** Begin DATA EXTRACT **

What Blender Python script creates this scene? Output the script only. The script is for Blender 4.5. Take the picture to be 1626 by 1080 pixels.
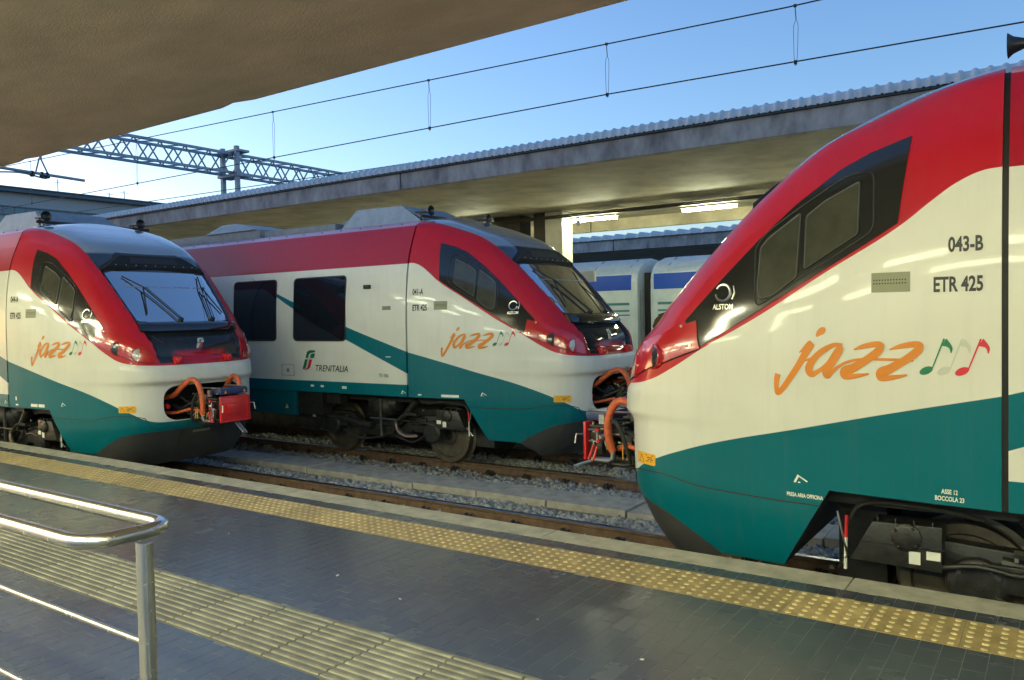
import bpy, bmesh, math, random
import numpy as np
from mathutils import Vector, Matrix
random.seed(7); rng = np.random.default_rng(7)
R = math.radians
for o in list(bpy.data.objects): bpy.data.objects.remove(o)
SC = bpy.context.scene
COL = SC.collection
# ------------------------------------------------------------------ camera, sky, sun, exposure
cd = bpy.data.cameras.new('camera'); cam = bpy.data.objects.new('camera', cd); COL.objects.link(cam)
cd.sensor_width = 36; cd.lens = 1270.0 / 1626 * 36; cd.clip_end = 2000; cd.clip_start = 0.05
cam.matrix_world = (Matrix.Translation((0, 0, 2.1)) @ Matrix.Rotation(R(34.733), 4, 'Z')
                    @ Matrix.Rotation(R(90 - 1.826), 4, 'X') @ Matrix.Rotation(R(-1.168), 4, 'Z'))
SC.camera = cam
world = bpy.data.worlds.new('World'); SC.world = world; world.use_nodes = True
wn = world.node_tree; wn.nodes.clear()
sky = wn.nodes.new('ShaderNodeTexSky'); sky.sky_type = 'NISHITA'; sky.sun_disc = False
SUN_EL, SUN_AZ = 4.0, -95.0           # azimuth measured from +Y, negative = towards -X (left in the picture)
sky.sun_elevation = R(SUN_EL); sky.sun_rotation = R(SUN_AZ)
sky.air_density = 1.0; sky.dust_density = 0.8; sky.ozone_density = 3.0; sky.altitude = 50
tint = wn.nodes.new('ShaderNodeMixRGB'); tint.blend_type = 'MULTIPLY'; tint.inputs[0].default_value = 1
tint.inputs[2].default_value = (1.08, 0.975, 1.05, 1)
bg = wn.nodes.new('ShaderNodeBackground'); bg.inputs[1].default_value = 0.15
wo = wn.nodes.new('ShaderNodeOutputWorld')
wn.links.new(sky.outputs[0], tint.inputs[1]); wn.links.new(tint.outputs[0], bg.inputs[0]); wn.links.new(bg.outputs[0], wo.inputs[0])
sd = bpy.data.lights.new('sun', 'SUN'); sd.energy = 0.08; sd.angle = R(20); sd.color = (1, 0.9, 0.8)
sun = bpy.data.objects.new('sun', sd); COL.objects.link(sun)
az, el = R(SUN_AZ), R(SUN_EL)
sdir = Vector((math.sin(az) * math.cos(el), math.cos(az) * math.cos(el), math.sin(el)))
sun.rotation_euler = sdir.to_track_quat('Z', 'Y').to_euler()
SC.view_settings.view_transform = 'Standard'; SC.view_settings.look = 'None'
SC.view_settings.gamma = 1; SC.view_settings.use_curve_mapping = False
SC.view_settings.exposure = 1.9
LAMP_RGB = (0.97, 1.0, 0.66)
LAMP_NEAR = 12.2
LAMP_FAR = 50.0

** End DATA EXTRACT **

Quote the full listing above word for word; exclude every picture from the copy.

What Blender Python script creates this scene? Output the script only. The script is for Blender 4.5. Take the picture to be 1626 by 1080 pixels.
import bpy, bmesh, math, random
import numpy as np
from mathutils import Vector, Matrix
random.seed(7); rng = np.random.default_rng(7)
R = math.radians
for o in list(bpy.data.objects): bpy.data.objects.remove(o)
SC = bpy.context.scene
COL = SC.collection
# ------------------------------------------------------------------ camera, sky, sun, exposure
cd = bpy.data.cameras.new('camera'); cam = bpy.data.objects.new('camera', cd); COL.objects.link(cam)
cd.sensor_width = 36; cd.lens = 1270.0 / 1626 * 36; cd.clip_end = 2000; cd.clip_start = 0.05
cam.matrix_world = (Matrix.Translation((0, 0, 2.1)) @ Matrix.Rotation(R(34.733), 4, 'Z')
                    @ Matrix.Rotation(R(90 - 1.826), 4, 'X') @ Matrix.Rotation(R(-1.168), 4, 'Z'))
SC.camera = cam
world = bpy.data.worlds.new('World'); SC.world = world; world.use_nodes = True
wn = world.node_tree; wn.nodes.clear()
sky = wn.nodes.new('ShaderNodeTexSky'); sky.sky_type = 'NISHITA'; sky.sun_disc = False
SUN_EL, SUN_AZ = 4.0, -95.0           # azimuth measured from +Y, negative = towards -X (left in the picture)
sky.sun_elevation = R(SUN_EL); sky.sun_rotation = R(SUN_AZ)
sky.air_density = 1.0; sky.dust_density = 0.8; sky.ozone_density = 3.0; sky.altitude = 50
tint = wn.nodes.new('ShaderNodeMixRGB'); tint.blend_type = 'MULTIPLY'; tint.inputs[0].default_value = 1
tint.inputs[2].default_value = (1.08, 0.975, 1.05, 1)
bg = wn.nodes.new('ShaderNodeBackground'); bg.inputs[1].default_value = 0.15
wo = wn.nodes.new('ShaderNodeOutputWorld')
wn.links.new(sky.outputs[0], tint.inputs[1]); wn.links.new(tint.outputs[0], bg.inputs[0]); wn.links.new(bg.outputs[0], wo.inputs[0])
sd = bpy.data.lights.new('sun', 'SUN'); sd.energy = 0.08; sd.angle = R(20); sd.color = (1, 0.9, 0.8)
sun = bpy.data.objects.new('sun', sd); COL.objects.link(sun)
az, el = R(SUN_AZ), R(SUN_EL)
sdir = Vector((math.sin(az) * math.cos(el), math.cos(az) * math.cos(el), math.sin(el)))
sun.rotation_euler = sdir.to_track_quat('Z', 'Y').to_euler()
SC.view_settings.view_transform = 'Standard'; SC.view_settings.look = 'None'
SC.view_settings.gamma = 1; SC.view_settings.use_curve_mapping = False
SC.view_settings.exposure = 1.9
LAMP_RGB = (0.97, 1.0, 0.66)
LAMP_NEAR = 12.2
LAMP_FAR = 50.0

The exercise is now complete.